══ INPUT
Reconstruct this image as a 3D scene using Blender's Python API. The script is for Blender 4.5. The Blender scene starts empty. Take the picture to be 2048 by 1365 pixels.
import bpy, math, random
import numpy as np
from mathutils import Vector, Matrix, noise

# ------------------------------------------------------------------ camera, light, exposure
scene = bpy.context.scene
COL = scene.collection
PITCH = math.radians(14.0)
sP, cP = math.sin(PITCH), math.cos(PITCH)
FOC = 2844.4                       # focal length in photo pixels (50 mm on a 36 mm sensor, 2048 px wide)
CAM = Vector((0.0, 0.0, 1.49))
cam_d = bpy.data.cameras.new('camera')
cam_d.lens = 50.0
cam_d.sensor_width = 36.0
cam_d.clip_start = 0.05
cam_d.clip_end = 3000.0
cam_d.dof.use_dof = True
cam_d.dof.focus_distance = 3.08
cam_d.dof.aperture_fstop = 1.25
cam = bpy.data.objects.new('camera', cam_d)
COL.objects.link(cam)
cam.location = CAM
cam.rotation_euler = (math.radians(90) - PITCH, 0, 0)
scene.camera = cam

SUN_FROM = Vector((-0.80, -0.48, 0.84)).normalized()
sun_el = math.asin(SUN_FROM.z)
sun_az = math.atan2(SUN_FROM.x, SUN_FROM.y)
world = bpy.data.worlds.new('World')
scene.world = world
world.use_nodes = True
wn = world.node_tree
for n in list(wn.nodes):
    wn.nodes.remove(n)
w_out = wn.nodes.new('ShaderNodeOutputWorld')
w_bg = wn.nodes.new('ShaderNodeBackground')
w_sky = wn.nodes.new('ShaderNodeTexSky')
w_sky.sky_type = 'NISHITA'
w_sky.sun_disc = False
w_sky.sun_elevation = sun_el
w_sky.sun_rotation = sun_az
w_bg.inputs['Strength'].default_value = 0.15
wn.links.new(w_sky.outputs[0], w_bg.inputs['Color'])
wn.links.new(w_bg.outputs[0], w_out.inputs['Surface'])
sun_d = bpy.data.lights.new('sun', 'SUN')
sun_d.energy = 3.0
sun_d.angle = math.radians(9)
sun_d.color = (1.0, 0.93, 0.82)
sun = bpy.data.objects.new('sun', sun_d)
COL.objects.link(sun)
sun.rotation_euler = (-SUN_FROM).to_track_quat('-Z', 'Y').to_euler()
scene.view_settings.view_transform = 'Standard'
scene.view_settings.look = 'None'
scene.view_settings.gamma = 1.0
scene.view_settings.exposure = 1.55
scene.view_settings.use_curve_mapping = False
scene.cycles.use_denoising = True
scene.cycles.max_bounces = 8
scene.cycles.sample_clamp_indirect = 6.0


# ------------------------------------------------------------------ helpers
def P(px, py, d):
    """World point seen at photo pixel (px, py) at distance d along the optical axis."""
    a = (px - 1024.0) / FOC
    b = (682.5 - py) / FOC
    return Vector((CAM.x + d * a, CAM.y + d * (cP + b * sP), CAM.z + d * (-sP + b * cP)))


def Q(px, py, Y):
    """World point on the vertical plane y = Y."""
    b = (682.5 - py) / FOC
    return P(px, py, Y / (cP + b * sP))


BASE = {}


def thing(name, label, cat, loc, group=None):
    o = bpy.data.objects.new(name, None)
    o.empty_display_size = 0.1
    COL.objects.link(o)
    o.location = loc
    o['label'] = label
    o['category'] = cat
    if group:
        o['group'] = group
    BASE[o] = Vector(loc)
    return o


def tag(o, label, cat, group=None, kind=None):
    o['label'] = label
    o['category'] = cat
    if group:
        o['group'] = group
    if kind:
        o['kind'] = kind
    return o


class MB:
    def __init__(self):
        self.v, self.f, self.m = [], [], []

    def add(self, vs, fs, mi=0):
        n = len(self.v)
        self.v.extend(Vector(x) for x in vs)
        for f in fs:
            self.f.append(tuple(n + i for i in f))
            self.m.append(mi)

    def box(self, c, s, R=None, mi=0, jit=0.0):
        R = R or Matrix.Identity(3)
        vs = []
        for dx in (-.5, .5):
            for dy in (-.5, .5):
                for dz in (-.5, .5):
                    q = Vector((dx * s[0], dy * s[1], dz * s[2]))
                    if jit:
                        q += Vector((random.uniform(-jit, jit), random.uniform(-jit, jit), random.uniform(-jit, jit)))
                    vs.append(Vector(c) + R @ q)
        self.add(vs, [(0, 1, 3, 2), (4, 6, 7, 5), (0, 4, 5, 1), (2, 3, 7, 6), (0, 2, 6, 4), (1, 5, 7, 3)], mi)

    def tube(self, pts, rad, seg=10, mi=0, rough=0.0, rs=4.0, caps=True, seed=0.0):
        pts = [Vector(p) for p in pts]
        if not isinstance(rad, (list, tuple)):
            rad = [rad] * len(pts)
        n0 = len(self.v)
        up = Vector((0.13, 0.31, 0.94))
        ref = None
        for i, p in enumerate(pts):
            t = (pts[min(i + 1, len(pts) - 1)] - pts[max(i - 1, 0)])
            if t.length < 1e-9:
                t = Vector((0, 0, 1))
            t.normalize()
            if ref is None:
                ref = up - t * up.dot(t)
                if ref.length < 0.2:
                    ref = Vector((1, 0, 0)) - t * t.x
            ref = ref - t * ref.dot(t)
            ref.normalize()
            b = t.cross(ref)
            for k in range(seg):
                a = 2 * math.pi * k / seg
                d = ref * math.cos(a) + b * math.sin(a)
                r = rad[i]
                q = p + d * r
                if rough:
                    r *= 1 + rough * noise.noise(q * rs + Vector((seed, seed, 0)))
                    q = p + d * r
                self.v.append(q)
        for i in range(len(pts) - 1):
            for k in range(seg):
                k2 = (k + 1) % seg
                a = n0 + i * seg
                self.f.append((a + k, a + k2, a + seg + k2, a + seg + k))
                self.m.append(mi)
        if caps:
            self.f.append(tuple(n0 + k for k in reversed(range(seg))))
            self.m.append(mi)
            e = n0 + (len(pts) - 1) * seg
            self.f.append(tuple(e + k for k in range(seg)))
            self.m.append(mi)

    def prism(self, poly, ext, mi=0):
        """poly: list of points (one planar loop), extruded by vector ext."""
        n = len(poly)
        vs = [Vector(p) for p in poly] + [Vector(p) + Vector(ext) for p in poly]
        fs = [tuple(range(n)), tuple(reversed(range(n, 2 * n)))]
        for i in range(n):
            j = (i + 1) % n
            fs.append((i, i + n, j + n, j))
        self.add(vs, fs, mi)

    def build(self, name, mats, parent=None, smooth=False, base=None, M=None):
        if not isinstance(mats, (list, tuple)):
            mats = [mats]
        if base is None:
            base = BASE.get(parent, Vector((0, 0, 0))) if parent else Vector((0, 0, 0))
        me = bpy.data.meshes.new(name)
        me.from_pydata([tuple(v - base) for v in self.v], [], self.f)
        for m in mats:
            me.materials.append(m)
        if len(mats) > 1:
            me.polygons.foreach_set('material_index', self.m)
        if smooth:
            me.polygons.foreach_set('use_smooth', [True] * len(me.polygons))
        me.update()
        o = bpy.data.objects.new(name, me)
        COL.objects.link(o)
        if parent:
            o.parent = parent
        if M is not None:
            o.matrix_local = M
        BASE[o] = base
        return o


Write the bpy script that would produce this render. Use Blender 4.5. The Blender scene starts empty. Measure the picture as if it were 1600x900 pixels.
════
» PROBLEM REQUIREMENTS:
Please output the complete data exactly.

» SOLUTION:
Reconstruct this image as a 3D scene using Blender's Python API. The script is for Blender 4.5. The Blender scene starts empty. Take the picture to be 2048 by 1365 pixels.
import bpy, math, random
import numpy as np
from mathutils import Vector, Matrix, noise

# ------------------------------------------------------------------ camera, light, exposure
scene = bpy.context.scene
COL = scene.collection
PITCH = math.radians(14.0)
sP, cP = math.sin(PITCH), math.cos(PITCH)
FOC = 2844.4                       # focal length in photo pixels (50 mm on a 36 mm sensor, 2048 px wide)
CAM = Vector((0.0, 0.0, 1.49))
cam_d = bpy.data.cameras.new('camera')
cam_d.lens = 50.0
cam_d.sensor_width = 36.0
cam_d.clip_start = 0.05
cam_d.clip_end = 3000.0
cam_d.dof.use_dof = True
cam_d.dof.focus_distance = 3.08
cam_d.dof.aperture_fstop = 1.25
cam = bpy.data.objects.new('camera', cam_d)
COL.objects.link(cam)
cam.location = CAM
cam.rotation_euler = (math.radians(90) - PITCH, 0, 0)
scene.camera = cam

SUN_FROM = Vector((-0.80, -0.48, 0.84)).normalized()
sun_el = math.asin(SUN_FROM.z)
sun_az = math.atan2(SUN_FROM.x, SUN_FROM.y)
world = bpy.data.worlds.new('World')
scene.world = world
world.use_nodes = True
wn = world.node_tree
for n in list(wn.nodes):
    wn.nodes.remove(n)
w_out = wn.nodes.new('ShaderNodeOutputWorld')
w_bg = wn.nodes.new('ShaderNodeBackground')
w_sky = wn.nodes.new('ShaderNodeTexSky')
w_sky.sky_type = 'NISHITA'
w_sky.sun_disc = False
w_sky.sun_elevation = sun_el
w_sky.sun_rotation = sun_az
w_bg.inputs['Strength'].default_value = 0.15
wn.links.new(w_sky.outputs[0], w_bg.inputs['Color'])
wn.links.new(w_bg.outputs[0], w_out.inputs['Surface'])
sun_d = bpy.data.lights.new('sun', 'SUN')
sun_d.energy = 3.0
sun_d.angle = math.radians(9)
sun_d.color = (1.0, 0.93, 0.82)
sun = bpy.data.objects.new('sun', sun_d)
COL.objects.link(sun)
sun.rotation_euler = (-SUN_FROM).to_track_quat('-Z', 'Y').to_euler()
scene.view_settings.view_transform = 'Standard'
scene.view_settings.look = 'None'
scene.view_settings.gamma = 1.0
scene.view_settings.exposure = 1.55
scene.view_settings.use_curve_mapping = False
scene.cycles.use_denoising = True
scene.cycles.max_bounces = 8
scene.cycles.sample_clamp_indirect = 6.0


# ------------------------------------------------------------------ helpers
def P(px, py, d):
    """World point seen at photo pixel (px, py) at distance d along the optical axis."""
    a = (px - 1024.0) / FOC
    b = (682.5 - py) / FOC
    return Vector((CAM.x + d * a, CAM.y + d * (cP + b * sP), CAM.z + d * (-sP + b * cP)))


def Q(px, py, Y):
    """World point on the vertical plane y = Y."""
    b = (682.5 - py) / FOC
    return P(px, py, Y / (cP + b * sP))


BASE = {}


def thing(name, label, cat, loc, group=None):
    o = bpy.data.objects.new(name, None)
    o.empty_display_size = 0.1
    COL.objects.link(o)
    o.location = loc
    o['label'] = label
    o['category'] = cat
    if group:
        o['group'] = group
    BASE[o] = Vector(loc)
    return o


def tag(o, label, cat, group=None, kind=None):
    o['label'] = label
    o['category'] = cat
    if group:
        o['group'] = group
    if kind:
        o['kind'] = kind
    return o


class MB:
    def __init__(self):
        self.v, self.f, self.m = [], [], []

    def add(self, vs, fs, mi=0):
        n = len(self.v)
        self.v.extend(Vector(x) for x in vs)
        for f in fs:
            self.f.append(tuple(n + i for i in f))
            self.m.append(mi)

    def box(self, c, s, R=None, mi=0, jit=0.0):
        R = R or Matrix.Identity(3)
        vs = []
        for dx in (-.5, .5):
            for dy in (-.5, .5):
                for dz in (-.5, .5):
                    q = Vector((dx * s[0], dy * s[1], dz * s[2]))
                    if jit:
                        q += Vector((random.uniform(-jit, jit), random.uniform(-jit, jit), random.uniform(-jit, jit)))
                    vs.append(Vector(c) + R @ q)
        self.add(vs, [(0, 1, 3, 2), (4, 6, 7, 5), (0, 4, 5, 1), (2, 3, 7, 6), (0, 2, 6, 4), (1, 5, 7, 3)], mi)

    def tube(self, pts, rad, seg=10, mi=0, rough=0.0, rs=4.0, caps=True, seed=0.0):
        pts = [Vector(p) for p in pts]
        if not isinstance(rad, (list, tuple)):
            rad = [rad] * len(pts)
        n0 = len(self.v)
        up = Vector((0.13, 0.31, 0.94))
        ref = None
        for i, p in enumerate(pts):
            t = (pts[min(i + 1, len(pts) - 1)] - pts[max(i - 1, 0)])
            if t.length < 1e-9:
                t = Vector((0, 0, 1))
            t.normalize()
            if ref is None:
                ref = up - t * up.dot(t)
                if ref.length < 0.2:
                    ref = Vector((1, 0, 0)) - t * t.x
            ref = ref - t * ref.dot(t)
            ref.normalize()
            b = t.cross(ref)
            for k in range(seg):
                a = 2 * math.pi * k / seg
                d = ref * math.cos(a) + b * math.sin(a)
                r = rad[i]
                q = p + d * r
                if rough:
                    r *= 1 + rough * noise.noise(q * rs + Vector((seed, seed, 0)))
                    q = p + d * r
                self.v.append(q)
        for i in range(len(pts) - 1):
            for k in range(seg):
                k2 = (k + 1) % seg
                a = n0 + i * seg
                self.f.append((a + k, a + k2, a + seg + k2, a + seg + k))
                self.m.append(mi)
        if caps:
            self.f.append(tuple(n0 + k for k in reversed(range(seg))))
            self.m.append(mi)
            e = n0 + (len(pts) - 1) * seg
            self.f.append(tuple(e + k for k in range(seg)))
            self.m.append(mi)

    def prism(self, poly, ext, mi=0):
        """poly: list of points (one planar loop), extruded by vector ext."""
        n = len(poly)
        vs = [Vector(p) for p in poly] + [Vector(p) + Vector(ext) for p in poly]
        fs = [tuple(range(n)), tuple(reversed(range(n, 2 * n)))]
        for i in range(n):
            j = (i + 1) % n
            fs.append((i, i + n, j + n, j))
        self.add(vs, fs, mi)

    def build(self, name, mats, parent=None, smooth=False, base=None, M=None):
        if not isinstance(mats, (list, tuple)):
            mats = [mats]
        if base is None:
            base = BASE.get(parent, Vector((0, 0, 0))) if parent else Vector((0, 0, 0))
        me = bpy.data.meshes.new(name)
        me.from_pydata([tuple(v - base) for v in self.v], [], self.f)
        for m in mats:
            me.materials.append(m)
        if len(mats) > 1:
            me.polygons.foreach_set('material_index', self.m)
        if smooth:
            me.polygons.foreach_set('use_smooth', [True] * len(me.polygons))
        me.update()
        o = bpy.data.objects.new(name, me)
        COL.objects.link(o)
        if parent:
            o.parent = parent
        if M is not None:
            o.matrix_local = M
        BASE[o] = base
        return o


Write the bpy script that would produce this render. Use Blender 4.5. The Blender scene starts empty. Measure the picture as if it were 1600x900 pixels.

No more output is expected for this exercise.